「政治家の人間そのものをまず観察」「朝日新聞、創価学会を厳しく批判」 政治記者65年、元フジテレビキャスター「俵孝太郎氏」の信念
政治家の倫理観、品性を重視
保守派の論客と呼ばれた俵孝太郎氏は、政治家の行動様式や考え方だけでなく、個々の人間そのものについてもじっくり観察して捉えていた。それだけの下地がなければ政治家の発言を理解し評価することなどできないと自戒していた。
1960年の池田勇人内閣の発足当時、俵氏は首相担当の政治記者。一升瓶を抱えた池田首相が私邸で記者を相手に所得倍増計画を根気よく説く姿が目に焼き付いた。“貧乏人は麦を食え”の暴言がやり玉に挙げられたが、実際に麦飯を食する倹約家だと知る。ホテルのパーティーで残った料理を粗末にしてはいけないと首相自らボーイを呼んで折詰にして、若い記者に持ち帰らせた様子も見た。
一方、河野一郎氏と初対面した時、差し出した名刺を爪でポーンと弾き飛ばされた経験を忘れなかった。
政治評論家の小林吉弥氏は振り返る。
「政治家を人物からつかむからこそ倫理観、品性、節操を重視していました。だが、レッテルを貼らない。
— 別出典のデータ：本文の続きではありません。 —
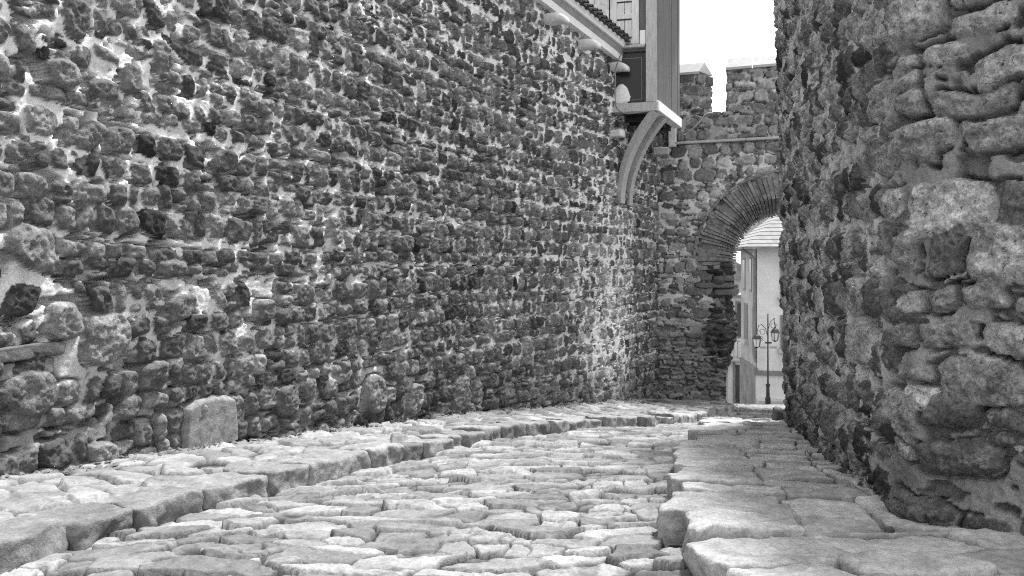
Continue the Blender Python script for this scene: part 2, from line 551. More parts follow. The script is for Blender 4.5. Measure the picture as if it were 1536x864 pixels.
# ------------------------------------------------------------------ rough hewn blocks (kerbs, slabs, loose rocks)
def cube_sphere(n):
    bm = bmesh.new()
    bmesh.ops.create_cube(bm, size=2)
    bmesh.ops.subdivide_edges(bm, edges=bm.edges[:], cuts=n, use_grid_fill=True)
    V = np.array([v.co[:] for v in bm.verts]); Fc = [tuple(v.index for v in f.verts) for f in bm.faces]
    bm.free()
    return V, Fc
_CS = {}
def rough_block(name, quad, zb, zt, mat, parent=None, n=9, k=9, amp=.02, seed=0, tone=.35, side_tone=None, joint=.0, freq=4):
    """quad: four XY corners (a-,b-),(a+,b-),(a+,b+),(a-,b+); zb, zt: four bottom / top heights"""
    if n not in _CS: _CS[n] = cube_sphere(n)
    V, Fc = _CS[n]
    V = V.copy()
    q = (np.abs(V) ** k).sum(1) ** (1 / k)
    V = V / q[:, None]
    u, v, t = (V[:, 0] + 1) / 2, (V[:, 1] + 1) / 2, (V[:, 2] + 1) / 2
    w4 = np.stack([(1 - u) * (1 - v), u * (1 - v), u * v, (1 - u) * v], -1)
    Q = np.array(quad, float)
    P = np.empty_like(V)
    P[:, :2] = w4 @ Q
    P[:, 2] = (w4 @ np.array(zb, float)) * (1 - t) + (w4 @ np.array(zt, float)) * t
    n_ = [fbm3(P[:, 0] * freq + 3 * j, P[:, 1] * freq - j, P[:, 2] * freq + 7 * j, seed + 13 * j, 4, .55) for j in range(3)]
    P[:, 0] += amp * 1.4 * n_[0]; P[:, 1] += amp * 1.4 * n_[1]; P[:, 2] += amp * .7 * n_[2]
    m_ = [fbm3(P[:, 0] * 16 + 3 * j, P[:, 1] * 16 - j, P[:, 2] * 16, seed + 7 + 13 * j, 3, .6) for j in range(3)]
    for j in range(3): P[:, j] += amp * .28 * m_[j]
    tn = np.full(len(P), tone)
    return mesh_np(name, P, Fc, mat, parent, dict(tone=tn, mortar=np.zeros(len(P)), mtone=tn))

# ================================================================== SETTING
rng = random.Random(11)
# ---- terrain
gy = np.concatenate([np.linspace(-40, 0, 9), np.linspace(2, 40, 40), np.linspace(45, 400, 30)])
gx = np.concatenate([np.linspace(-200, -8, 20), np.linspace(-6, 14, 21), np.linspace(18, 200, 20)])
GXX, GYY = np.meshgrid(gx, gy)
GZZ = zr(np.clip(GXX, -6, 14), GYY) - .16
structure(mesh_np('ground', np.stack([GXX, GYY, GZZ], -1).reshape(-1, 3), grid_quads(len(gy), len(gx)), M['earth']))

# ---- cobbled road
XLk = np.array([(-3, -2.6), (1, -2.35), (2.4, -2.1), (3.24, -2.0), (3.7, -1.9), (4.5, -1.55), (5.1, -1.35), (6.4, -.8), (7.8, -.15), (9.6, 1.3), (11.6, 2.5), (13.2, 3.4), (14.4, 4.2), (16, 4.5), (18.5, 5.0), (40, 9)])
XRk = np.array([(-3, 1.3), (2.8, 1.25), (3.3, 1.2), (3.9, 1.3), (5.1, 1.6), (7.15, 2.2), (9.0, 2.8), (9.5, 3.6), (10.5, 7.6), (15, 8), (40, 14)])
ry = steps(1.4, 34, lambda y: .008 * (max(y, 2.6) / 3) ** 1.35)
cu = np.linspace(0, 1, 480)
XL = np.interp(ry, XLk[:, 0], XLk[:, 1]); XR = np.interp(ry, XRk[:, 0], XRk[:, 1])
RX = XL[:, None] + (XR - XL)[:, None] * cu[None, :]
RY = np.repeat(ry[:, None], len(cu), 1)
skew = .16
A2 = RY + skew * RX
seeds_ = pave_seeds(0, 38, -3, 16, (.09, .20), (.13, .44), rng, (.12, .27), .009, .085)
# the row coordinate is skewed with the street, so search rows on a wide window
def road_field():
    # sort key: rows are by Y; A = Y + skew*X, so shift each seed back to its Y window
    s2 = []
    for sd in seeds_:
        y0 = sd['a'] - skew * sd['b']
        s2.append(dict(sd, a=y0))
    return s2
h, T, Mk = paving(ry, RY, RX, [dict(s, r=s['r'] - math.atan(skew)) for s in road_field()], 301, warp=.028, e=.010, hgt=.042)
RZ = zr(RX, RY) + h - .038 + .03 * fbm(RX * .9, RY * .9, 77, 2)
structure(mesh_np('road', np.stack([RX, RY, RZ], -1).reshape(-1, 3), grid_quads(*RX.shape), M['paving'],
                  attrs=dict(tone=T, mortar=Mk, mtone=np.full(T.shape, .025))))

# ---- pavements with kerb stones
KL = Path([(-2.5, -1.5), (-2.3, 1.0), (-2.1, 2.4), (-1.97, 3.24), (-1.86, 3.71), (-1.5, 4.52), (-1.30, 5.12), (-.72, 6.39), (-.02, 7.77), (1.35, 9.6), (2.65, 11.6), (3.55, 13.2), (4.35, 14.5)], True, 1)
KR = Path([(1.0, .8), (.80, 2.5), (.72, 3.0), (.72, 3.4), (.86, 3.95), (1.13, 5.12), (1.75, 7.15), (2.50, 9.6)], True, -1)

def pavement(name, kerb, wall_pt, inset, n_s, seed, la, lb, tone, s0=0, dirt_h=.10, dirt_w=.2, hgt=.042, sink=.042):
    """a sheet from under the kerb stones to under the wall foot"""
    s1 = steps(s0, kerb.L, lambda s: .011 * (max(abs(float(kerb.xy(s)[1])), 2.6) / 3) ** 1.2)
    kx, ky = kerb.xy(s1); nx, ny = kerb.normal(s1)
    wx, wy = wall_pt(s1, kx, ky)
    ix, iy = kx - nx * inset, ky - ny * inset
    tt = np.linspace(0, 1, n_s)
    X = ix[:, None] + (wx - ix)[:, None] * tt; Y = iy[:, None] + (wy - iy)[:, None] * tt
    width = np.hypot(wx - ix, wy - iy)
    A = np.repeat(s1[:, None], n_s, 1); B = width[:, None] * tt
    sd = pave_seeds(s0 - .3, kerb.L + .3, -.2, float(width.max()) + .3, la, lb, random.Random(seed), tone, .012, .06)
    h, T, Mk = paving(s1, A, B, sd, seed, warp=.035, e=.014, hgt=hgt)
    dirt = -.01 + dirt_h * sstep(1 - dirt_w, 1.0, tt[None, :] - .10 * (1 - fbm(A * 2.5, B * 2.5, seed + 8, 3))) + .03 * fbm(A * 7, B * 7, seed + 9, 4)
    dm = sstep(-.004, .006, dirt - h)
    MT = .03 + (.22 - .03) * sstep(0, .03, dirt - .012)
    Mk = np.maximum(Mk, dm); h = np.maximum(h, dirt)
    Z = zp(X, Y) + h - sink + .010 * fbm(X * 1.5, Y * 1.5, seed + 3, 2)
    # drop the outer rim so the sheet reads as solid ground
    Xr = np.concatenate([X[:, :1], X], 1); Yr = np.concatenate([Y[:, :1], Y], 1); Zr = np.concatenate([Z[:, :1] - .35, Z], 1)
    ex = lambda a: np.concatenate([a[:, :1], a], 1)
    q = grid_quads(*Xr.shape)
    if kerb.side > 0: q = q[:, ::-1]
    o = mesh_np(name, np.stack([Xr, Yr, Zr], -1).reshape(-1, 3), q, M['paving'], None,
                dict(tone=ex(T), mortar=ex(Mk), mtone=ex(MT)))
    return structure(o)

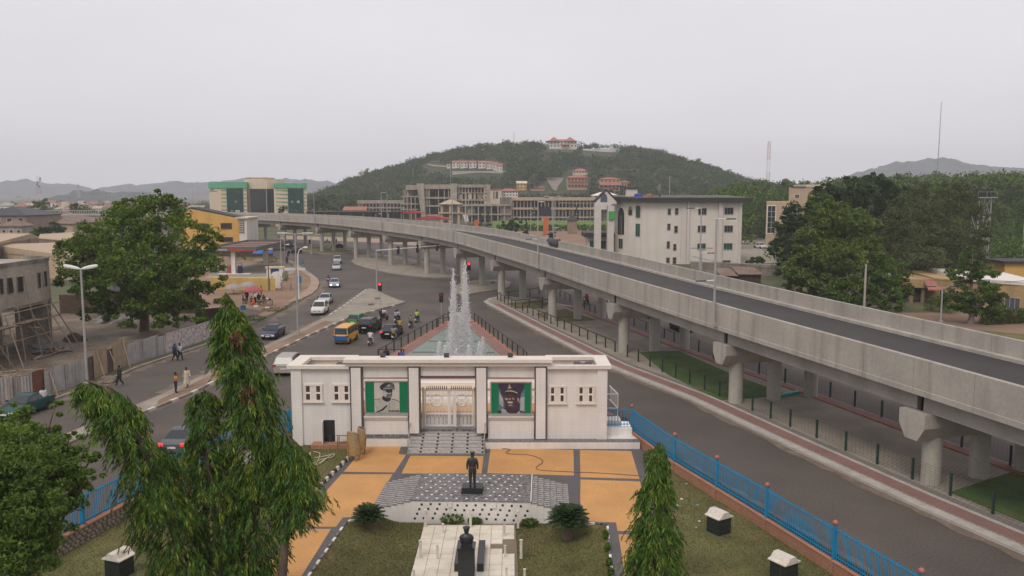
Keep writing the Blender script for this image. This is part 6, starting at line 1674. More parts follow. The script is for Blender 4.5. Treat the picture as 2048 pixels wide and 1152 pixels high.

政治評論家の多くは政局を語りますが、俵さんは政策を論じる数少ない存在でした。大きな枠組みから見渡して問題提起し、奇麗事や理想論を口にしなかった」
渡邉恒雄氏とは東大在学中以来の仲
30年、東京生まれ。商工大臣を務めた祖父の俵孫一氏は、小泉純一郎元首相の祖父、又次郎氏の親友。
東京大学文学部に進み、倫理学を学ぶ。4歳年上の渡邉恒雄氏は東大在学中以来の仲である。
53年、産経新聞に入社。大阪で労働組合などを担当後、59年に東京本社で政治部記者となる。社会党の浅沼稲次郎氏が演説中に刺殺された現場に居合わせた。
「かつて社会党には世のために汗を流した政治家がいたと言い、保革で単純化しては語らない」(小林氏)
フジテレビキャスターに
産経新聞の論説委員を経て69年、38歳でフリーに。政治取材を続けながらラジオの文化放送でニュースキャスターを担当。78年には請われてフジテレビへ。87年までキャスターを担いつつ、放送記者を育てた。「こんばんは、俵孝太郎です」という鼻にかかった声のあいさつは、ビートたけしらに物まねされ人気者になる。